-- start DATA SHOWN --
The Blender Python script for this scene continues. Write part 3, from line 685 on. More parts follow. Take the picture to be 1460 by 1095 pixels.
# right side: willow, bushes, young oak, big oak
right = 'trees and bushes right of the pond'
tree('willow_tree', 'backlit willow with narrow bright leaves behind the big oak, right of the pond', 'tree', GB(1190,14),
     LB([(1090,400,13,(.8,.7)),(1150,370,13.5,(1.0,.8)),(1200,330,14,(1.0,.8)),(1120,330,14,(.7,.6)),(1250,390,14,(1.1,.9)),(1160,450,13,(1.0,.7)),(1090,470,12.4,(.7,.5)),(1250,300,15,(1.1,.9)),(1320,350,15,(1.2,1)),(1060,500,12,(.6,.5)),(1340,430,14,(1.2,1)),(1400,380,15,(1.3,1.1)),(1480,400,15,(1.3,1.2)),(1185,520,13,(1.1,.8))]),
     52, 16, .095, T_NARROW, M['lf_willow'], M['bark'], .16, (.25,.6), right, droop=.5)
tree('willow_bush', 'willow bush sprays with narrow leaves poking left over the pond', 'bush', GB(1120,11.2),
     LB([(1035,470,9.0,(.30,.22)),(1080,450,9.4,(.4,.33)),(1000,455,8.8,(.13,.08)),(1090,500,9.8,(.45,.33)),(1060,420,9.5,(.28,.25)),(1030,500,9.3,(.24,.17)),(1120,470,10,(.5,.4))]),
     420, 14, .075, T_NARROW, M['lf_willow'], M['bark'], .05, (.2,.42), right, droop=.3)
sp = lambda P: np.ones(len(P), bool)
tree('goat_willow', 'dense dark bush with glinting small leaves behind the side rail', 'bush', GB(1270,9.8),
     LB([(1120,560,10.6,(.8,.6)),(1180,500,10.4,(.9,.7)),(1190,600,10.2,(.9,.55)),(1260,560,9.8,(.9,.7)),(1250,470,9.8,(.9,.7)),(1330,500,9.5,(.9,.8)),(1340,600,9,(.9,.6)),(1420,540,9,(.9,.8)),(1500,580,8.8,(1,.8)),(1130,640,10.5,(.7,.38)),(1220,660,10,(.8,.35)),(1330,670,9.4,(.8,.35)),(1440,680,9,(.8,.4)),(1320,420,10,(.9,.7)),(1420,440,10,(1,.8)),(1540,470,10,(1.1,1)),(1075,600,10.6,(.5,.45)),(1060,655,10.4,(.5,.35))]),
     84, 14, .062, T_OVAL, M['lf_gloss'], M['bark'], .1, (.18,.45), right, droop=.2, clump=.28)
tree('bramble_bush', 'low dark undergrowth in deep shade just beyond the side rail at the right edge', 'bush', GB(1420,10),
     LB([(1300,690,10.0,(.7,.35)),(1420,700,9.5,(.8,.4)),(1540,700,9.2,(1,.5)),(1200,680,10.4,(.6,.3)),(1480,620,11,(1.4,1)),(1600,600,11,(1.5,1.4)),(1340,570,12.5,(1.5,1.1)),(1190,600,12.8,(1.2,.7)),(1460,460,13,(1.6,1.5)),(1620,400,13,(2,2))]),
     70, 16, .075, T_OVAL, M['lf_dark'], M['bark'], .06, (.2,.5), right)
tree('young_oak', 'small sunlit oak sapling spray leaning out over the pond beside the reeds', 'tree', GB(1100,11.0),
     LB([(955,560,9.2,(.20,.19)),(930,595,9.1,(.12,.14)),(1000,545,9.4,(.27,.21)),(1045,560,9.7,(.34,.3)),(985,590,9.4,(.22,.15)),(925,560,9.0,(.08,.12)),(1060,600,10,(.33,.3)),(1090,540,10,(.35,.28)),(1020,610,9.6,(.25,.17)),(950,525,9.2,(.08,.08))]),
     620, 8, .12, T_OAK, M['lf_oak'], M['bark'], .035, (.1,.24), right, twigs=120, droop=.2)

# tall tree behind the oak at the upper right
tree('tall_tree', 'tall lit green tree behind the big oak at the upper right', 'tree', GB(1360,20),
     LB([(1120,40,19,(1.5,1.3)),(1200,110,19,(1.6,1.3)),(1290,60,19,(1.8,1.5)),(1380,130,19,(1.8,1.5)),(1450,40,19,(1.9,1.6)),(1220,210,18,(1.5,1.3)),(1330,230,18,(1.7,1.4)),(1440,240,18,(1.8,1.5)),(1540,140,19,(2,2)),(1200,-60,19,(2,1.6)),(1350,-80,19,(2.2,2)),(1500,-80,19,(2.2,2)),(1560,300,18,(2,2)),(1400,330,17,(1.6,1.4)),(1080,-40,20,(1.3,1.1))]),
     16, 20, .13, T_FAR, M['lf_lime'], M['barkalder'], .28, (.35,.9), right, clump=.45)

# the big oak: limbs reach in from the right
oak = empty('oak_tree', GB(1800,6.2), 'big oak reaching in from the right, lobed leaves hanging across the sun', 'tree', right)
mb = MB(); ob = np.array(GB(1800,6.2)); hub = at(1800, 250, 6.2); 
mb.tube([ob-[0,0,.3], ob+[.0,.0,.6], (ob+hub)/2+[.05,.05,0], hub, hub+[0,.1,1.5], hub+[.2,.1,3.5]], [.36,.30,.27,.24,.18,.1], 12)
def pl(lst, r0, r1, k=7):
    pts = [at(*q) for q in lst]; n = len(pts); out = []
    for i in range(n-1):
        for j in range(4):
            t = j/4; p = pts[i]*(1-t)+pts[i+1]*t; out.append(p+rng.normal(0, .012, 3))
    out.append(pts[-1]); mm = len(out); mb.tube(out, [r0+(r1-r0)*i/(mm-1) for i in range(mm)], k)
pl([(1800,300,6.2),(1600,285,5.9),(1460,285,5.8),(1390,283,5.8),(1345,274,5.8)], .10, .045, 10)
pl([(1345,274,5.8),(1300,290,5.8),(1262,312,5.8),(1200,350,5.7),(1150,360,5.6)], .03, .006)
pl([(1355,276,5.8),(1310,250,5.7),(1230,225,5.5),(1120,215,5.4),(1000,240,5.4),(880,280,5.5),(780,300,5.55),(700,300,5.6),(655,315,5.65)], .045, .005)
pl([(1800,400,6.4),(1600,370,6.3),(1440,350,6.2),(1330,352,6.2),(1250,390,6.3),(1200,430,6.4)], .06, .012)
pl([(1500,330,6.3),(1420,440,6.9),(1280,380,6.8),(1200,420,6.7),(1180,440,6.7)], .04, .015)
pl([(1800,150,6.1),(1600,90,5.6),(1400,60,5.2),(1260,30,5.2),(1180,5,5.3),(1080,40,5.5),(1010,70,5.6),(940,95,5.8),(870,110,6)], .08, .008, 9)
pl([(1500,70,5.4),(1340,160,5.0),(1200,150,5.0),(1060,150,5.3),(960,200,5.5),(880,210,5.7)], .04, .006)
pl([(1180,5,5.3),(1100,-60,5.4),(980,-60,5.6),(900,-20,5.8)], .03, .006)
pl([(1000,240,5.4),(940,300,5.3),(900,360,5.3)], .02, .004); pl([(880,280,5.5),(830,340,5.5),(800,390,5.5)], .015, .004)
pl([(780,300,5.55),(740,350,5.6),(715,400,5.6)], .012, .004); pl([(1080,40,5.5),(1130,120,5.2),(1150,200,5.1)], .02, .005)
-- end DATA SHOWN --
JOB:
All of the material above needs to be retyped word for word.

FULL ANSWER:
The Blender Python script for this scene continues. Write part 3, from line 685 on. More parts follow. Take the picture to be 1460 by 1095 pixels.
# right side: willow, bushes, young oak, big oak
right = 'trees and bushes right of the pond'
tree('willow_tree', 'backlit willow with narrow bright leaves behind the big oak, right of the pond', 'tree', GB(1190,14),
     LB([(1090,400,13,(.8,.7)),(1150,370,13.5,(1.0,.8)),(1200,330,14,(1.0,.8)),(1120,330,14,(.7,.6)),(1250,390,14,(1.1,.9)),(1160,450,13,(1.0,.7)),(1090,470,12.4,(.7,.5)),(1250,300,15,(1.1,.9)),(1320,350,15,(1.2,1)),(1060,500,12,(.6,.5)),(1340,430,14,(1.2,1)),(1400,380,15,(1.3,1.1)),(1480,400,15,(1.3,1.2)),(1185,520,13,(1.1,.8))]),
     52, 16, .095, T_NARROW, M['lf_willow'], M['bark'], .16, (.25,.6), right, droop=.5)
tree('willow_bush', 'willow bush sprays with narrow leaves poking left over the pond', 'bush', GB(1120,11.2),
     LB([(1035,470,9.0,(.30,.22)),(1080,450,9.4,(.4,.33)),(1000,455,8.8,(.13,.08)),(1090,500,9.8,(.45,.33)),(1060,420,9.5,(.28,.25)),(1030,500,9.3,(.24,.17)),(1120,470,10,(.5,.4))]),
     420, 14, .075, T_NARROW, M['lf_willow'], M['bark'], .05, (.2,.42), right, droop=.3)
sp = lambda P: np.ones(len(P), bool)
tree('goat_willow', 'dense dark bush with glinting small leaves behind the side rail', 'bush', GB(1270,9.8),
     LB([(1120,560,10.6,(.8,.6)),(1180,500,10.4,(.9,.7)),(1190,600,10.2,(.9,.55)),(1260,560,9.8,(.9,.7)),(1250,470,9.8,(.9,.7)),(1330,500,9.5,(.9,.8)),(1340,600,9,(.9,.6)),(1420,540,9,(.9,.8)),(1500,580,8.8,(1,.8)),(1130,640,10.5,(.7,.38)),(1220,660,10,(.8,.35)),(1330,670,9.4,(.8,.35)),(1440,680,9,(.8,.4)),(1320,420,10,(.9,.7)),(1420,440,10,(1,.8)),(1540,470,10,(1.1,1)),(1075,600,10.6,(.5,.45)),(1060,655,10.4,(.5,.35))]),
     84, 14, .062, T_OVAL, M['lf_gloss'], M['bark'], .1, (.18,.45), right, droop=.2, clump=.28)
tree('bramble_bush', 'low dark undergrowth in deep shade just beyond the side rail at the right edge', 'bush', GB(1420,10),
     LB([(1300,690,10.0,(.7,.35)),(1420,700,9.5,(.8,.4)),(1540,700,9.2,(1,.5)),(1200,680,10.4,(.6,.3)),(1480,620,11,(1.4,1)),(1600,600,11,(1.5,1.4)),(1340,570,12.5,(1.5,1.1)),(1190,600,12.8,(1.2,.7)),(1460,460,13,(1.6,1.5)),(1620,400,13,(2,2))]),
     70, 16, .075, T_OVAL, M['lf_dark'], M['bark'], .06, (.2,.5), right)
tree('young_oak', 'small sunlit oak sapling spray leaning out over the pond beside the reeds', 'tree', GB(1100,11.0),
     LB([(955,560,9.2,(.20,.19)),(930,595,9.1,(.12,.14)),(1000,545,9.4,(.27,.21)),(1045,560,9.7,(.34,.3)),(985,590,9.4,(.22,.15)),(925,560,9.0,(.08,.12)),(1060,600,10,(.33,.3)),(1090,540,10,(.35,.28)),(1020,610,9.6,(.25,.17)),(950,525,9.2,(.08,.08))]),
     620, 8, .12, T_OAK, M['lf_oak'], M['bark'], .035, (.1,.24), right, twigs=120, droop=.2)

# tall tree behind the oak at the upper right
tree('tall_tree', 'tall lit green tree behind the big oak at the upper right', 'tree', GB(1360,20),
     LB([(1120,40,19,(1.5,1.3)),(1200,110,19,(1.6,1.3)),(1290,60,19,(1.8,1.5)),(1380,130,19,(1.8,1.5)),(1450,40,19,(1.9,1.6)),(1220,210,18,(1.5,1.3)),(1330,230,18,(1.7,1.4)),(1440,240,18,(1.8,1.5)),(1540,140,19,(2,2)),(1200,-60,19,(2,1.6)),(1350,-80,19,(2.2,2)),(1500,-80,19,(2.2,2)),(1560,300,18,(2,2)),(1400,330,17,(1.6,1.4)),(1080,-40,20,(1.3,1.1))]),
     16, 20, .13, T_FAR, M['lf_lime'], M['barkalder'], .28, (.35,.9), right, clump=.45)

# the big oak: limbs reach in from the right
oak = empty('oak_tree', GB(1800,6.2), 'big oak reaching in from the right, lobed leaves hanging across the sun', 'tree', right)
mb = MB(); ob = np.array(GB(1800,6.2)); hub = at(1800, 250, 6.2); 
mb.tube([ob-[0,0,.3], ob+[.0,.0,.6], (ob+hub)/2+[.05,.05,0], hub, hub+[0,.1,1.5], hub+[.2,.1,3.5]], [.36,.30,.27,.24,.18,.1], 12)
def pl(lst, r0, r1, k=7):
    pts = [at(*q) for q in lst]; n = len(pts); out = []
    for i in range(n-1):
        for j in range(4):
            t = j/4; p = pts[i]*(1-t)+pts[i+1]*t; out.append(p+rng.normal(0, .012, 3))
    out.append(pts[-1]); mm = len(out); mb.tube(out, [r0+(r1-r0)*i/(mm-1) for i in range(mm)], k)
pl([(1800,300,6.2),(1600,285,5.9),(1460,285,5.8),(1390,283,5.8),(1345,274,5.8)], .10, .045, 10)
pl([(1345,274,5.8),(1300,290,5.8),(1262,312,5.8),(1200,350,5.7),(1150,360,5.6)], .03, .006)
pl([(1355,276,5.8),(1310,250,5.7),(1230,225,5.5),(1120,215,5.4),(1000,240,5.4),(880,280,5.5),(780,300,5.55),(700,300,5.6),(655,315,5.65)], .045, .005)
pl([(1800,400,6.4),(1600,370,6.3),(1440,350,6.2),(1330,352,6.2),(1250,390,6.3),(1200,430,6.4)], .06, .012)
pl([(1500,330,6.3),(1420,440,6.9),(1280,380,6.8),(1200,420,6.7),(1180,440,6.7)], .04, .015)
pl([(1800,150,6.1),(1600,90,5.6),(1400,60,5.2),(1260,30,5.2),(1180,5,5.3),(1080,40,5.5),(1010,70,5.6),(940,95,5.8),(870,110,6)], .08, .008, 9)
pl([(1500,70,5.4),(1340,160,5.0),(1200,150,5.0),(1060,150,5.3),(960,200,5.5),(880,210,5.7)], .04, .006)
pl([(1180,5,5.3),(1100,-60,5.4),(980,-60,5.6),(900,-20,5.8)], .03, .006)
pl([(1000,240,5.4),(940,300,5.3),(900,360,5.3)], .02, .004); pl([(880,280,5.5),(830,340,5.5),(800,390,5.5)], .015, .004)
pl([(780,300,5.55),(740,350,5.6),(715,400,5.6)], .012, .004); pl([(1080,40,5.5),(1130,120,5.2),(1150,200,5.1)], .02, .005)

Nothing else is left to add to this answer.